Esta situação foi apontada como um dos principais fatores de segmentação e divisão entre os povos indígenas de Roraima. Fortalecer a organização comum (CIR) em meio ao assédio político foi apontado como um de seus maiores desafios. As lideranças avaliaram que esse assédio enfraquece a organização dos povos indígenas.

Apoio e autonomia

Os programas sociais e o trabalho assalariado foram permanentemente mencionados como complicadores para a autonomia e a identidade dos povos indígenas. A "Bolsa Preguiça", modo como algumas lideranças se referiam ao "Bolsa Família" e outros auxílios, estariam gerando desinteresse pela agricultura, resultando no aumento da importação de alimentos, na mudança dos hábitos alimentares e no surgimento de problemas de saúde que antes não existiam. A proliferação de cargos e salários também estaria se tornando um problema, não apenas influenciando na decisão de plantar menos, mas também aumentando o individualismo dentro das comunidades.

A necessidade reduzir a dependência dos salários e dos programas assistenciais ficou clara na fala do tuxaua Jacir de Souza, uma das mais respeitadas lideranças indígenas do Estado e ganhador da última edição do Prêmio Chico Mendes: "Nós precisamos dar uma freada nos pedidos, vamos olhar para nós, para os igarapés, para os rios, para a terra. (...) Nós lutamos tanto para ter nossa terra garantida e agora vocês pedem arroz, feijão, salário?".

Projetos e formação técnica

Na pauta foi incluída a discussão de diversos projetos que o CIR já executa ou pretende implementar com seus parceiros: o projeto de Gestão Territorial e Ambiental, Desenvolvimento Sustentável e Segurança Alimentar dos Povos Indígenas de Roraima (Fundo Amazônia/BNDES); os planos de gestão por meio da Política Nacional de Gestão Territorial e Ambiental de Terras Indígenas (PNGATI) e a formação de agentes ambientais voluntários indígenas (Funai, MMA e TNC); o apoio às atividades de mapeamento e os planos para aproveitamento da energia dos ventos e do sol (ISA); a produção de mudas de espécies nativas e recuperação florestal em áreas degradadas (Inpa); a produção de arroz orgânico (MST); a produção agrícola mecanizada (Embrapa); os projetos de apoio ao Centro Indígena de Formação e Cultura Raposa Serra do Sol e o curso de formação de Gestores de Projetos Indígenas (PDPI/MMA, Instituto Insikiran-UFRR); a Assistência Técnica e a Extensão Rural Indígena; o Programa de Aquisição de Alimentos da CONAB nas comunidades indígenas.

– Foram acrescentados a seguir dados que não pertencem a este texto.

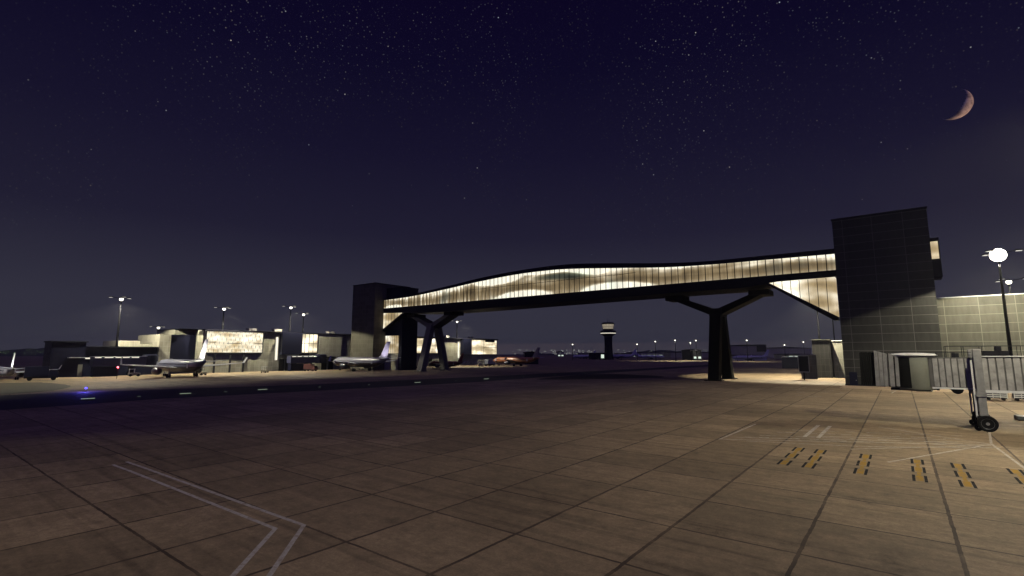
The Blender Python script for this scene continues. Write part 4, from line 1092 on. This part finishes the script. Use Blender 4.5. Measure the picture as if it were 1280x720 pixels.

Como não foi possível esgotar os temas prioritários, novos encontros estão previstos ainda para este ano. A organização da nova Secretaria Especial de Saúde Indígena, que ainda não foi discutida com as organizações indígenas, será tema de um seminário específico a ser realizado ainda no mês de outubro. O conjunto das propostas deverá ser finalizado antes da visita do presidente Lula, prevista para novembro. A busca de alternativas para evitar a construção da Hidrelétrica do Cotingo, no coração da Raposa-Serra do Sol, por exemplo, seguirá sendo discutida antes e depois da visita do presidente Lula, prevista para novembro. Uma das alternativas seria o aproveitamento da energia eólica e solar, deliberação que foi aprovada na Assembleia Geral realizada em março e incluída na Carta do Araçá. Segundo dados do governo federal, a Raposa-Serra do Sol apresenta grande potencial para geração de energia eólica, sendo o maior da região norte e um dos maiores do Brasil.